I have a round roast beef do I dry roast it?

I always add about a cup of water and a cup of coffee to my roast beef plus any veggies then I cover with foil and bake it at 350 or cook in the crock pot all day. It will be more tender if you cover the roast while it is cooking.

1 Start with the roast at room temperature (remove from refrigerator 1 hour before cooking - keep it wrapped). Preheat the oven to 375°F (190°C). 2 With a sharp knife make 8 small incisions around the roast.

Place a sliver of garlic into each incision. Take a tablespoon or so of olive oil and spread all around the roast. Sprinkle around the roast with salt and pepper.

Place the roast directly on an oven rack, fatty side up, with a drip pan on a rack beneath the roasting rack. This arrangement creates convection in the oven so that you do not need to turn the roast.
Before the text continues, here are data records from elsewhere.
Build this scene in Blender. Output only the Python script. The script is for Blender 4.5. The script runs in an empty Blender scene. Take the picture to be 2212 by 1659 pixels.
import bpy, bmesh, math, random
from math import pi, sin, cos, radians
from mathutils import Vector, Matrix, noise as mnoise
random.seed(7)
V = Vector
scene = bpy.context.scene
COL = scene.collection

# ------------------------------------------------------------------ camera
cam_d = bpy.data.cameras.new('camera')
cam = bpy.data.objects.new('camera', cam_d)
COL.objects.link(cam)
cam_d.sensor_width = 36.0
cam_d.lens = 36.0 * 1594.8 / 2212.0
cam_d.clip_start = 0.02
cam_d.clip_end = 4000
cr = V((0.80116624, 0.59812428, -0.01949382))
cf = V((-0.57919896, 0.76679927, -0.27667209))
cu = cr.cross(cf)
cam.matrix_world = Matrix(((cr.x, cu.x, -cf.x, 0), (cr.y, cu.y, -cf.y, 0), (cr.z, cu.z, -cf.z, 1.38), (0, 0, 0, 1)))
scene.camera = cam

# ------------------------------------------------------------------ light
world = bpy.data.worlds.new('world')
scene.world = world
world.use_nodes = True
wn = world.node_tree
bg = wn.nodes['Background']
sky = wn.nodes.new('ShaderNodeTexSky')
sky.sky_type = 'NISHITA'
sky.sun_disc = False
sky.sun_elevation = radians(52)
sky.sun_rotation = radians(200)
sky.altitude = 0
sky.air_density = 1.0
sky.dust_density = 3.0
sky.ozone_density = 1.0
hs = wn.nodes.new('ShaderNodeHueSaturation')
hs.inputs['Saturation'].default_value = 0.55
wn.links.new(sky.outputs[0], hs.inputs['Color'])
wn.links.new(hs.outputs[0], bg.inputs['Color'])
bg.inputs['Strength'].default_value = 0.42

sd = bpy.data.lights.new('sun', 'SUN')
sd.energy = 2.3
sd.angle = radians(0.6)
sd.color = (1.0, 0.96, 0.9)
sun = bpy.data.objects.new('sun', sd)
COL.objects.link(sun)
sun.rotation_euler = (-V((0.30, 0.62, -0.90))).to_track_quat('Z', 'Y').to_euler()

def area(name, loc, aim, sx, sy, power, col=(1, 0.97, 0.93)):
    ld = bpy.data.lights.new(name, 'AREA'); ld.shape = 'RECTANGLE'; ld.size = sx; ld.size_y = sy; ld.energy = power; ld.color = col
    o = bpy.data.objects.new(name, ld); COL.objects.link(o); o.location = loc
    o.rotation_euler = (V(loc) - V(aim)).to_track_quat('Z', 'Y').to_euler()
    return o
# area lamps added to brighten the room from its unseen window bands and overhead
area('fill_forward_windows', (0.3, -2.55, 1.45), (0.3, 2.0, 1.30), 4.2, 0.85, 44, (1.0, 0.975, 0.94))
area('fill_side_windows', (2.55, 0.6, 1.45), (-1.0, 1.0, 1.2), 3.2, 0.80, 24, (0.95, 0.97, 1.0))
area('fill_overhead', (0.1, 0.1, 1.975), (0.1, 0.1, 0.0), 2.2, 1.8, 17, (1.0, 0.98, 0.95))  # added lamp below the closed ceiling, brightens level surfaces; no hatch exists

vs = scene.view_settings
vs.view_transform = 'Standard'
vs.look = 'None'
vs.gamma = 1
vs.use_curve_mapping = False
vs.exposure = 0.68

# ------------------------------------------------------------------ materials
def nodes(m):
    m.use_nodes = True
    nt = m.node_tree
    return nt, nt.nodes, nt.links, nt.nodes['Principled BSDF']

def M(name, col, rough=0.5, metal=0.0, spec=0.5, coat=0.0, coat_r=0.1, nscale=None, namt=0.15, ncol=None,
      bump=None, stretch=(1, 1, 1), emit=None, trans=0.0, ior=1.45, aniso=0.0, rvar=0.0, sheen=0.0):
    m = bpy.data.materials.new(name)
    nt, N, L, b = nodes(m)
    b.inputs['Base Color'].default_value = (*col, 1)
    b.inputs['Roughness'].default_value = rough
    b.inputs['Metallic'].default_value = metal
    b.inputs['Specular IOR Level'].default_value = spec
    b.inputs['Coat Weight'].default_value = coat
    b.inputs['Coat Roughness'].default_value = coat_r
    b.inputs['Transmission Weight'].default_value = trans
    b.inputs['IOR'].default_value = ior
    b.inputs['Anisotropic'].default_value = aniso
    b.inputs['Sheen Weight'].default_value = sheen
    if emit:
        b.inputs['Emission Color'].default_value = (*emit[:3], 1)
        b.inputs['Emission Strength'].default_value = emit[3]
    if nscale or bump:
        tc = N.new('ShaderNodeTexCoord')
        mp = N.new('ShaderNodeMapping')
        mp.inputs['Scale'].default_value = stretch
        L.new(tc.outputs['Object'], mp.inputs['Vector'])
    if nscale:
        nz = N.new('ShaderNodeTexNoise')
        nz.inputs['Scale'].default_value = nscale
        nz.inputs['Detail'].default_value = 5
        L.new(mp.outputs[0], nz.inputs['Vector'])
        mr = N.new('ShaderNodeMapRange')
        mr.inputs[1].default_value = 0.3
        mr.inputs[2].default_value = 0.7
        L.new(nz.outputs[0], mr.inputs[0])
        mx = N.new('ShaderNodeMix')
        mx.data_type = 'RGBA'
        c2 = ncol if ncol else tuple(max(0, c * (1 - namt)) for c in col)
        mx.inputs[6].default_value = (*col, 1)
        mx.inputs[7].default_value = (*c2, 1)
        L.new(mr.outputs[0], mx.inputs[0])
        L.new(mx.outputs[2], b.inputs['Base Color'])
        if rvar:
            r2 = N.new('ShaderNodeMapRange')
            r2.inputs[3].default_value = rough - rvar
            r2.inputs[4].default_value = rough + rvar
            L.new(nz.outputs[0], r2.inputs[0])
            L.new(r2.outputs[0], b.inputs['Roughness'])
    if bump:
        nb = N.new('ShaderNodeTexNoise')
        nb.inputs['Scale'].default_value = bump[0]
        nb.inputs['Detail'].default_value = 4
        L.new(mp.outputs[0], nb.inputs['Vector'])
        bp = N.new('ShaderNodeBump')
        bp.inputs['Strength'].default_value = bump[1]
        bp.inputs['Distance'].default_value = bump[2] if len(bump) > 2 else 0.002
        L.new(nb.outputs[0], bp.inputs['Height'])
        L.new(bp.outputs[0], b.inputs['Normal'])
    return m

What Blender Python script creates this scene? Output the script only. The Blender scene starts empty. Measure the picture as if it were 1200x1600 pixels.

The roast is placed fat side up so that as the fat melts it will bathe the entire roast in its juices.

3 Brown the roast at 375°F (190°C) for half an hour. Lower the heat to 225°F (107°C). The roast should take somewhere from 1 1/2 to 2 1/2 hours additionally to cook.

The shape of the roast will affect the cooking time, by the way. So if your roast is on the long and narrow side, versus a more round shape, it may take less time to cook. So keep an eye on it.

When the roast just starts to drip its juices and it is brown on the outside, check the temperature with a meat thermometer. Pull the roast from the oven when the inside temperature of the roast is 135° to 140°F (57°C to 60°C). Let the roast rest for at least 15 minutes, tented in aluminum foil to keep warm, before carving to serve.

Remove the dripping pan from the oven and place on the stove top at medium heat. Note that if you are pulling the roast out early, for rare or a medium rare level of doneness, you may not have a lot of drippings. Hopefully you will have some.

If not, you may want to leave the roast in a little longer at even lower heat, 175°F, to ease some more drippings out of it. Add some water, red wine, or beef stock to the drippings to deglaze (loosen the drippings from the pan). Dissolve a tablespoon of cornstarch in a little water and add to the drip pan.

Stir quickly while the gravy thickens to avoid lumping.